The question now, however, is whether the Bernie or Bust crowd will play along.

They had hoped, for instance, to abolish the process that gives Democratic superdelegates the power to tip a party primary toward their preferred candidate. More than 130,000 people signed a petition in support of the effort.

“It is our belief as sponsors of this resolution that our Democratic Party’s internal structure and processes need to reflect our core values,” explained Rhode Island state Rep. Aaron Regunberg on Saturday. “It is a fundamentally elitist argument to say that there are folks at the top who know better than anyone else.”

But after several rounds of Rules Committee voting, the amendment was defeated 108 to 58.

At the same time, Sanders fans — who have long demanded that Clinton tap as her running mate a true-blue liberal such as Massachusetts Sen. Elizabeth Warren, Ohio Sen. Sherrod Brown, or even Sanders himself — were bitterly disappointed Friday when Hillary selected the more moderate Sen. Tim Kaine of Virginia.

“Secretary Clinton must know that her choice of Kaine can only inflame rather than soothe her relations with the huge constituency of Bernie supporters,” Norman Solomon, co-founder of the online advocacy group RootsAction.org and national coordinator for the Bernie Delegates Network,told Common Dreams in response to the news. “If Clinton has reached out to Bernie supporters, it appears that she has done so to stick triangulating thumbs in their eyes.”
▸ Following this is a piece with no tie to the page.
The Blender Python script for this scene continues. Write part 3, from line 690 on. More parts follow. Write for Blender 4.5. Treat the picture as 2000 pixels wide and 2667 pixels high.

Inside the Wells Fargo Arena, it’s unlikely that these gripes will amount to much. Wasserman Schultz is gone. Sanders is speaking Monday, and he has promised, via press release, to “make it clear” that this year’s platform is “the most progressive” in “Democratic Party history” and “that Hillary Clinton is by far superior to Donald Trump on every major issue from economics and health care to education and the environment.” And in stark contrast to the RNC, where a C-list of Trump friends, family members, employees, and largely forgotten “celebrity” endorsers took to the stage, the DNC schedule is packed with popular Democratic figures: Barack Obama, Michelle Obama, Joe Biden, Cory Booker, Elizabeth Warren. These developments should defuse the situation somewhat.

Also, the Clinton and Sanders campaigns agreed, after the superdelegate amendment failed, to create a “unity commission” tasked with reexamining the entire nominating process, and even Sanders campaign manager Jeff Weaver endorsed the plan, arguing that it would “result in the reduction of superdelegates as we know them by two-thirds.” So while Team Sanders earned enough votes on the Rules Committee to file a minority report and force the entire convention to spar over superdelegates on the floor of the arena, they probably won’t.

Outside the hall, however, things may get messier. Each day, the city is expecting 35,000 to 50,000 demonstrators to gather at six nearby protest sites. Nearly all of the permitted protest groups are more sympathetic to Sanders than Clinton. Some will call for voters to “deregister” from the major parties. Some are planning to block thoroughfares used to transport delegates to and from the arena. Some are willing to be arrested. Some will be marching a 51-foot marijuana “joint” from City Hall to the Wells Fargo Center.

“If the Democratic Party wants to put on a $50 million infomercial saying, ‘Hey vote for us,’ without committing to make this the last corrupt, billionaire-nominated voter suppression-marred election,”Democracy Spring’s Kai Newkirk recently told CNN, “then we’re going to crash the party.”